• _Scene script records_:
┄┄┄┄┄┄┄┄┄┄

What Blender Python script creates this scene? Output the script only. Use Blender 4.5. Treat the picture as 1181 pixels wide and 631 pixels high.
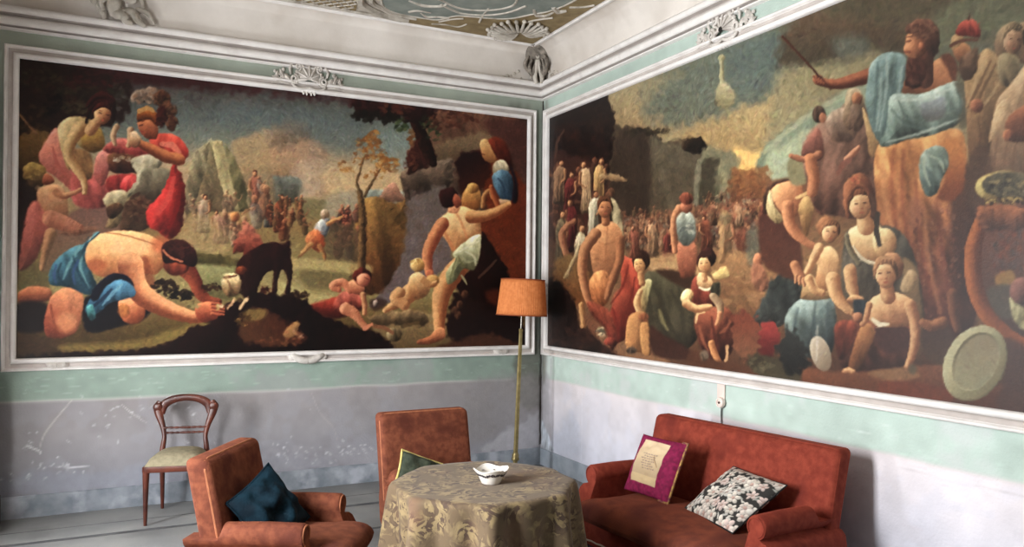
import bpy, bmesh, math, random
import numpy as np
from mathutils import Vector, Matrix, noise

for o in list(bpy.data.objects):
    bpy.data.objects.remove(o)
scene = bpy.context.scene
COL = scene.collection
PI = math.pi

# ================================================================ camera, world, lights, exposure
cam_data = bpy.data.cameras.new('camera')
cam = bpy.data.objects.new('camera', cam_data)
COL.objects.link(cam)
_y, _p, _r = .46, .004, .009
_f = Vector((math.sin(_y)*math.cos(_p), math.cos(_y)*math.cos(_p), math.sin(_p)))
_rt = Vector((math.cos(_y), -math.sin(_y), 0))
_up = _rt.cross(_f)
_R = _rt*math.cos(_r)+_up*math.sin(_r)
_U = -_rt*math.sin(_r)+_up*math.cos(_r)
M = Matrix((( _R.x, _U.x, -_f.x, -3.732), (_R.y, _U.y, -_f.y, -6.853), (_R.z, _U.z, -_f.z, 1.75), (0, 0, 0, 1)))
cam.matrix_world = M
cam_data.sensor_width = 36
cam_data.lens = 36*890.804/1181
cam_data.shift_y = (331.103-315.5)/1181
cam_data.clip_start = .05
scene.camera = cam

world = bpy.data.worlds.new('world')
scene.world = world
world.use_nodes = True
bg = world.node_tree.nodes['Background']
bg.inputs['Color'].default_value = (.86, .90, 1.0, 1)
bg.inputs['Strength'].default_value = .11

def window_light(name, y, z, w, h, power, col=(.96, .98, 1)):
    """daylight coming through one of the tall windows of the left wall"""
    d = bpy.data.lights.new(name, 'AREA')
    d.shape = 'RECTANGLE'
    d.size, d.size_y = w, h
    d.energy = power
    d.color = col
    o = bpy.data.objects.new(name, d)
    o.location = (-5.055, y, z)
    o.rotation_euler = (PI/2, 0, -PI/2)
    COL.objects.link(o)

WIN = [(-1.55, .5, .5, 1.8), (-3.9, .8, .95, 3.15)]       # centre along the wall, width, sill, head
window_light('daylight', WIN[0][0], 1.15, .5, 1.3, 150)
window_light('daylight', WIN[1][0], 2.05, .8, 2.2, 385)

scene.view_settings.view_transform = 'Standard'
scene.view_settings.look = 'None'
scene.view_settings.gamma = 1
scene.view_settings.use_curve_mapping = False
scene.view_settings.exposure = 0.0

# ================================================================ helpers
def lin(c):
    return tuple(((v/255)/12.92 if v/255 <= .04045 else ((v/255+.055)/1.055)**2.4) for v in c)

def mat(name, c1, c2=None, scale=8, rough=.7, bump=0, bscale=None, metal=0, sheen=0, spec=.4, detail=5, c3=None, s3=2, tr=0):
    m = bpy.data.materials.new(name)
    m.use_nodes = True
    nt = m.node_tree
    b = nt.nodes['Principled BSDF']
    b.inputs['Roughness'].default_value = rough
    b.inputs['Metallic'].default_value = metal
    b.inputs['Specular IOR Level'].default_value = spec
    if sheen:
        b.inputs['Sheen Weight'].default_value = sheen
        b.inputs['Sheen Roughness'].default_value = .4
        b.inputs['Sheen Tint'].default_value = (*lin(c2 or c1), 1)
    if tr:
        b.inputs['Transmission Weight'].default_value = tr
    tc = nt.nodes.new('ShaderNodeTexCoord')
    if c2 is None:
        b.inputs['Base Color'].default_value = (*lin(c1), 1)
    else:
        n = nt.nodes.new('ShaderNodeTexNoise')
        n.inputs['Scale'].default_value = scale
        n.inputs['Detail'].default_value = detail
        nt.links.new(tc.outputs['Object'], n.inputs['Vector'])
        r = nt.nodes.new('ShaderNodeValToRGB')
        r.color_ramp.elements[0].position = .36
        r.color_ramp.elements[1].position = .66
        r.color_ramp.elements[0].color = (*lin(c1), 1)
        r.color_ramp.elements[1].color = (*lin(c2), 1)
        nt.links.new(n.outputs['Fac'], r.inputs['Fac'])
        out = r.outputs['Color']
        if c3:
            n3 = nt.nodes.new('ShaderNodeTexNoise')
            n3.inputs['Scale'].default_value = s3
            n3.inputs['Detail'].default_value = 4
            nt.links.new(tc.outputs['Object'], n3.inputs['Vector'])
            r3 = nt.nodes.new('ShaderNodeValToRGB')
            r3.color_ramp.elements[0].position = .52
            r3.color_ramp.elements[1].position = .68
            nt.links.new(n3.outputs['Fac'], r3.inputs['Fac'])
            mx = nt.nodes.new('ShaderNodeMix')
            mx.data_type = 'RGBA'
            nt.links.new(r3.outputs['Color'], mx.inputs[0])
            nt.links.new(out, mx.inputs[6])
            mx.inputs[7].default_value = (*lin(c3), 1)
            out = mx.outputs[2]
        nt.links.new(out, b.inputs['Base Color'])
    if bump:
        n2 = nt.nodes.new('ShaderNodeTexNoise')
        n2.inputs['Scale'].default_value = bscale or scale*4
        n2.inputs['Detail'].default_value = 6
        nt.links.new(tc.outputs['Object'], n2.inputs['Vector'])
        bp = nt.nodes.new('ShaderNodeBump')
        bp.inputs['Strength'].default_value = bump
        bp.inputs['Distance'].default_value = .01
        nt.links.new(n2.outputs['Fac'], bp.inputs['Height'])
        nt.links.new(bp.outputs['Normal'], b.inputs['Normal'])
    return m

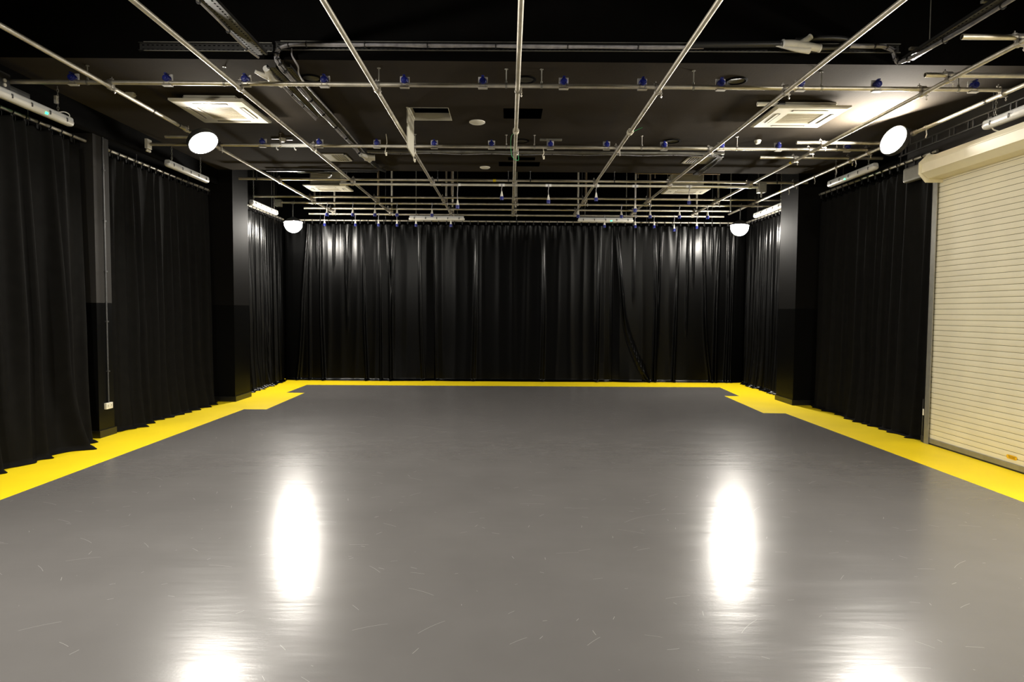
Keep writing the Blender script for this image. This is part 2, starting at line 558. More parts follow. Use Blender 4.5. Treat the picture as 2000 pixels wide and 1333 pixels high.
LAT = dict(A=(7.16, ZA, -5.47, 5.50), B=(9.80, ZA, -5.42, 5.43), Cc=(12.30, ZA, -5.14, 5.68), D=(12.225, ZB_, -3.21, 4.74),
           E=(14.19, ZA, -5.62, 6.02), F=(14.39, ZB_, -5.12, 5.85), G=(15.80, ZA, -5.02, 5.38), H=(16.04, ZB_, -4.98, 5.34))
LONG = [(-4.38, 16.35, 'outermost on the left, over the curtains'), (-2.97, 16.3, 'second from the left, beside an air conditioner'),
        (-1.47, 16.3, 'third from the left, passing the open hatch'), (0.08, 16.4, 'in the middle, running straight away from the viewer'),
        (1.62, 16.4, 'fifth from the left, just right of the middle'), (3.03, 16.35, 'sixth from the left, before the right air conditioner'),
        (4.55, 16.35, 'seventh from the left, under the bright ceiling patch'), (5.43, 15.95, 'outermost on the right, above the roller shutter')]
for i, (x, ye, where) in enumerate(LONG):
    t = thing('grid_pipe', 'long steel grid pipe ' + where, 'pipe', (x, 7, ZL), 'long grid pipes')
    b = MB().cyl((x, -2.4, ZL), (x, ye, ZL), PR, 14)
    b.build('tube', M_pipe, t, smooth=True)
    for k, (y, zz, x0, x1) in LAT.items():
        if x0 - .05 < x < x1 + .05 and y < ye:
            if i == 7 and k in ('G', 'H'):
                continue
            put(clampU if zz > ZL else clampD, t, (x, y, ZL))
    for y in {0: (8.0, 8.6), 1: (8.35, 11.2), 2: (8.0,), 3: (8.75,), 4: (8.75,), 5: (8.6,), 6: (8.6,), 7: (7.4, 9.0)}[i]:
        MB().cyl((x, y - .012, ZL), (x, y + .012, ZL), PR + .004, 14).build('joint_sleeve', M_clamp if i not in (0, 7) else M_cable_b, t, smooth=True)
    if i in (3, 4):
        wp = MB()
        for q in range(4):
            wp.tube([(x + .034 * math.cos(a) , 8.72 + .022 * q + .006 * math.sin(2 * a), ZL + .034 * math.sin(a)) for a in [2 * PI * j / 16 for j in range(16)]], .009, 6, closed=True)
        wp.build('rope_wrap', M_rope, t, smooth=True)
        MB().tube(spline([(x + .03, 8.76, ZL), (x + .10, 8.74, ZL + .03), (x + .16, 8.72, ZL + .05)] if i == 4 else [(x + .03, 8.9, ZL), (x - .06, 9.2, ZL + .05), (x - .05, 9.8, ZL - .08), (x + .05, 10, ZL - .10), (x + .04, 9.9, ZL)]), .004, 5).build('green_cord', M_gtape, t, smooth=True)
    if i in (0, 6, 7):
        yt = {0: 12.45, 6: 10.42, 7: 12.9}[i]
        MB().cyl((x, yt, ZL), (x, yt + .05, ZL), PR + .002, 14).build('tape_band', M_ytape, t, smooth=True)
    if i == 7:
        for y in (8.45, 10.15, 10.75, 11.5, 12.55):
            hk = MB()
            hk.cyl((x, y - .02, ZL), (x, y + .02, ZL), .031, 10)
            hk.tube([(x, y, ZL - .02), (x + .012, y, ZL - .09), (x + .0, y, ZL - .13)], .008, 6)
            hk.build('hook_clamp', M_clamp, t)

LLAB = dict(A='front cross pipe with blue sockets, nearest the viewer', B='second cross pipe with blue sockets, between the lowered ceiling openings and vents',
            Cc='upper cross pipe at the rear edge of the lowered ceiling', D='bright cross pipe with white labels and hanging plugs',
            E='upper bare cross pipe behind the rear air conditioners', F='lower cross pipe above the rear floodlights, carrying hanging plugs',
            G='upper bare cross pipe just before the back curtains', H='lower cross pipe against the back curtains, with hanging plugs')
RODS = dict(A=(-4.63, -3.135, -1.443, -.045, .343, 2.015, 3.426, 4.94), B=(-3.458, -1.43, -.055, .37, 1.995, 3.437, 4.95), Cc=(-4.8, -4.415, -1.368, -.026, .392, 1.989, 5.09))
lat_obj = {}
for k, (y, zz, x0, x1) in LAT.items():
    t = thing('cross_pipe', 'steel ' + LLAB[k], 'pipe', ((x0 + x1) / 2, y, zz), 'cross pipes')
    lat_obj[k] = t
    MB().cyl((x0, y, zz), (x1, y, zz), PR, 14).build('tube', M_pipe2 if k == 'D' else M_pipe, t, smooth=True)
    for x in RODS.get(k, ()):
        ztop = ZC if k != 'Cc' else ZC
        r = MB().cyl((x, y, zz), (x, y, ztop), .006, 8)
        r.cyl((x - .011, y, zz), (x + .011, y, zz), PR + .005, 12)
        r.cyl((x, y, zz + PR), (x, y, zz + PR + .025), .013, 6)
        r.cyl((x, y, ztop - .006), (x, y, ztop), .02, 8)
        r.build('hanger_rod', M_clamp if k == 'B' else M_dark_metal if k == 'Cc' else M_tray, t, smooth=True)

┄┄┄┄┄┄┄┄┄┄

• _Your task_: Please repeat exactly the data above from its first line to the line that contains "from mathutils import Vector, Matrix, noise", inclusive, and leave every picture out.

• _Reply_:
What Blender Python script creates this scene? Output the script only. Use Blender 4.5. Treat the picture as 1181 pixels wide and 631 pixels high.
import bpy, bmesh, math, random
import numpy as np
from mathutils import Vector, Matrix, noise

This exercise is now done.